Very few people just happen to fall into the role of CEO – or any C-suite role, for that matter. For the most part, it’s a game of strategy and positioning that requires not only the skills to run the business in question but also the ability to outmanoeuvre potential rivals, duchess allies and execute enemies. You know who tends to be good at all those things? Psychopaths.
Well, at the very least, people with a healthy sense of their own importance. But if you’ve ever worked with someone who cannot be corrected, someone who has to be carefully guided onto a different path with the pretence that every good idea is their own, you’ll know that, in a manager, rampant ego is frequently more trouble than it’s worth. Especially if they have some achievements to back it up.
Bill Gates once said, “Success is a lousy teacher. It seduces smart people into thinking they can’t lose.” Nobody wants to be a failure, but it’s difficult to trust the judgement of a person who has experienced zero adversity in their life.

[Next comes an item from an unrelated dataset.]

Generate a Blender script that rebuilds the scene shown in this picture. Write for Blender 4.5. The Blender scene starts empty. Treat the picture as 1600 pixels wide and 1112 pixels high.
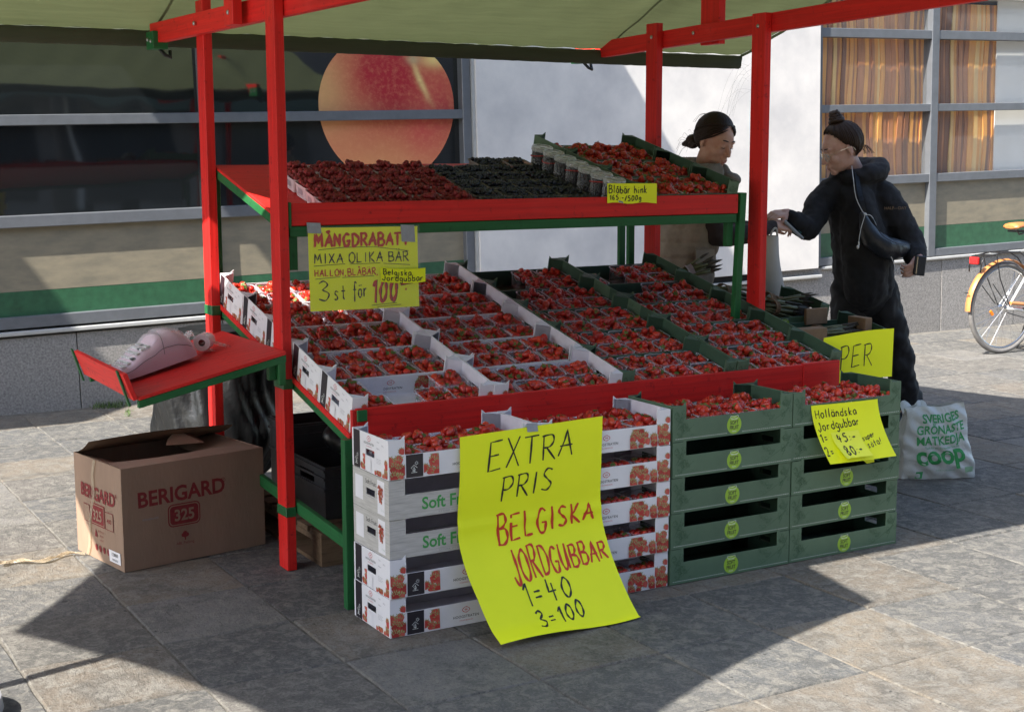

That’s especially true when their experience has led them to believe they cannot fail. If you’ve watched the recent Netflix documentary, FYRE: The Greatest Party That Never Happened, you might remember would-be festival impresario Billy McFarland being quoted as dismissing valid issues – ones that eventuated exactly in the ways he was warned about – with “We’re not a problems-focused group, we’re a solutions-oriented group, we need to have a positive attitude about this.”
The trouble is twofold: Machiavellian egocentricity is not a good driver of best leadership practice, and anybody who really needs to hear this doesn’t want to.
There are reasons that psychopaths tend to rise through organisations to seize power at the top: charisma, a lack of fear of consequences and the ability to make decisions under pressure. These traits are, on the face of it, the beau ideal of leadership – be charming, be bold, be cool.
But they’re a double-edged sword, because if you’ve spent your career climbing the ranks through a combination of manipulation, dismissal of potential downsides and outward dispassion, you’re going to be a terrible occupant of the big chair. Especially because you just quietly smiled while picturing your role as “the big chair”.
In a 2015 case study for the Journal of Business Ethics, Professor Clive Boddy wrote, “Corporate psychopaths are reported to be highly manipulative individuals who charm their way into senior positions that are in reality above their ability and qualifications to undertake.”
Combine this with an unwillingness to be questioned, a predisposition to minatory behaviour and zero concern for anyone but themselves, and it starts to become obvious that psychopaths aren’t everything they’re cracked up to be in leadership positions.
If somebody described you as having the ability to “thrive in chaos”, it’s unlikely you’d perceive that as an insult. The trouble with psychopaths is that they tend to create chaos, because they know it will give them home-field advantage. While their rivals are striving to deal with the stresses of destabilisation, psychopaths can continue to operate efficiently.
This sounds like great news if you see business as a zero–sum game, with winners and losers facing off over every transaction. But in the long run, behaving this way does significant and lasting damage to your side as well as your opponents’.
“The benefit of psychopathy is that you exploit the altruistic without the cost of reciprocating,” explains John Whitfield in People Will Talk: The Surprising Science of Reputation. “The downside is that you can cheat a person only so many times. Your victims will also warn their friends about you and they may seek revenge. So, a psychopath must stay one step ahead of his reputation.”
Unless your entire operation is staffed by psychopaths, you’re going to find higher levels of burnout, suboptimal performance, counterproductive behaviour and reduced loyalty, all of which cost a business time and money. (And if your entire operation is staffed by psychopaths, you’re going to have larger problems as everything descends into Game of Thrones-style realpolitik madness.)
As in all things, it’s helpful to strike a healthy balance between having the self-confidence to chase your vision, the scepticism to treat ideas on their own merits and the humility to hear dissenting opinions and accept being wrong on occasion. Servant leadership isn’t for everyone, but if the very idea sounds like a weakness to you, it’s probably time to lean back in your big chair and think about why that is.